Risale a una settimana fa la decisione di Obama di sanzionare il Venezuela. I provvedimenti della Casa Bianca dovrebbero colpire i funzionari del governo di Caracas coinvolti nella dura repressione delle proteste che hanno attraversato il paese sudamericano nello scorso Febbraio. Negli scontri hanno perso la vita 43 persone, tra di essi anche sostenitori del governo chavista ma, secondo Humans Rights Watch, è stato soprattutto il fronte anti-Maduro a pagare “le pratiche sistematiche delle forze dell’ordine venezuelane”.
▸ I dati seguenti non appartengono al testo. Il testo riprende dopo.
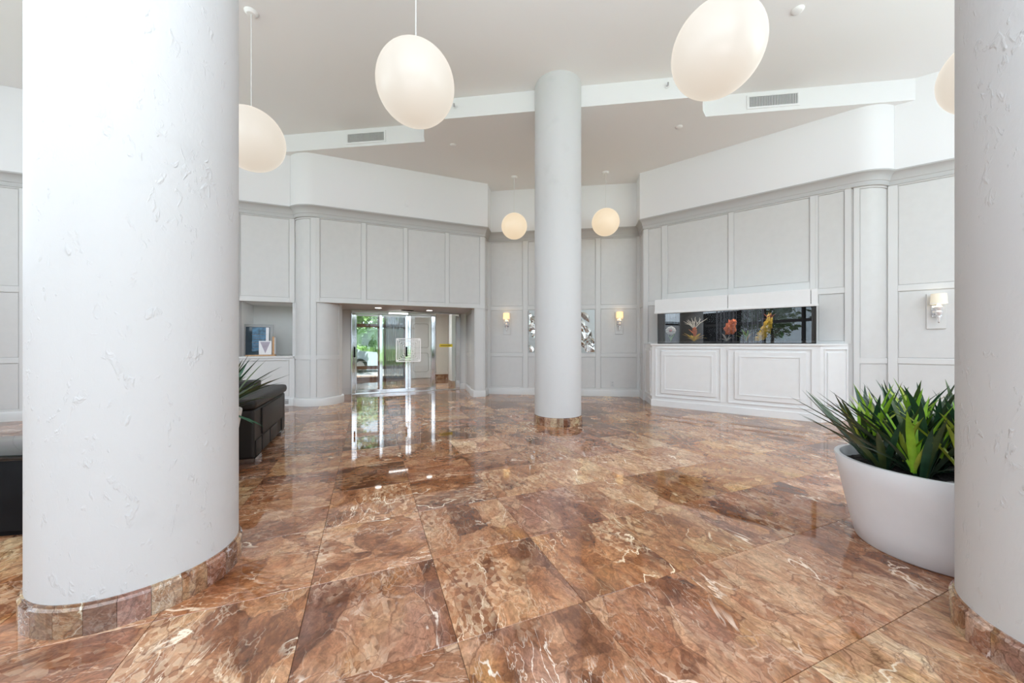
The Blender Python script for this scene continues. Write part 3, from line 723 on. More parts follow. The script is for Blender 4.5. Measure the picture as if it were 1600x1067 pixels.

Dopo l’approvazione del Congresso Usa e quella del Senato, Obama ha confermato l’appoggio della Casa Bianca al disegno di legge che negherà i visti di ingresso e congelerà i beni di tutti coloro che “si sono macchiati di gravi violazioni dei diritti umani e hanno compiuto atti di violenza contro persone associate alle proteste anti-governative”.
La reazione di Maduro
Ieri in una manifestazione partecipata e in un’atmosfera che ricordava i comizi di Hugo Chavez, predecessore e mentore di Maduro, il Presidente venezuelano ha tuonato: “possono mettersi i loro visti dove sanno, questi Yankee insolenti”. Nicolas Maduro sta vedendo la sua popolarità scemare a causa della crisi economica (inflazione più alta del Sudamerica, carenza diffusa dei prodotti base che alimenta il mercato nero, drastico abbassamento del prezzo del petrolio, la maggiore risorsa venezuelana). Tuttavia, il piano approvato dall’amministrazione Usa ha dato nuova linfa al nazionalismo che gli ha sempre permesso di superare i momenti difficili.
Pochi minuti prima dell’intervento di Maduro ha parlato l’attuale Vice presidente Josè Vicente Rangel. Quest’ultimo ha dichiarato che essere sulla blacklist americana è un onore. L’ex ministro degli Esteri si è anche detto “arrabbiato” per il fatto di non esservi incluso.
Maduro ha ricordato che Caracas è all’opera per promuovere un’azione legale globale contro l’ex Presidente Usa George W. Bush, il suo vice Dick Cheney, e il suo Segretario alla Difesa Donald Rumsfeld. L’iniziativa del presidente bolivariano, di Rangel e del Presidente dell’Assemblea Nazionale Diosdado Cabello, ex numero 2 di Chavez, è volta a farli giudicare dalla Corte penale Internazionale come responsabili dell’attacco preventivo all’Iraq di Saddam Hussein.
Il rapporto con gli Usa
Venezuela e Usa hanno una recente storia di acerrimo antagonismo. Gli Usa hanno già attivato delle sanzioni commerciali, anche se limitate, contro Caracas. Da parte sua, il Venezuela ha più volte espulso personale diplomatico statunitense accusato di spionaggio o sabotaggio delle iniziative governative. In pratica, le due nazioni non hanno dei completi rapporti diplomatici sin dal 2010.
Micheal Shifter, presidente di Inter-American Dialogue, ha commentato la decisione statunitense dicendo che “non avrà ripercussioni sul commercio bilaterale”. D’altra parte “sarebbe troppo dispendioso per i Repubblicani (tengono le redini sia del Congresso sia del Senato, ndr) architettare la destabilizzazione del Venezuela – ha continuato Shifter – il Venezuela nella politica estera americana attuale è una preoccupazione minore”. Altri analisti si sono mostrati meno cauti sulla questione. Per esempio Mark Weisbrot, direttore del Centro per la Ricerca Economica e Politica con base a Washington, è sicuro che le sanzioni “non c’entrano niente con i diritti umani”. Esse non fanno altro che peggiorare i rapporti con l’America Latina, tra l’altro, “mai stati così scarsi come durante l’amministrazione Obama”.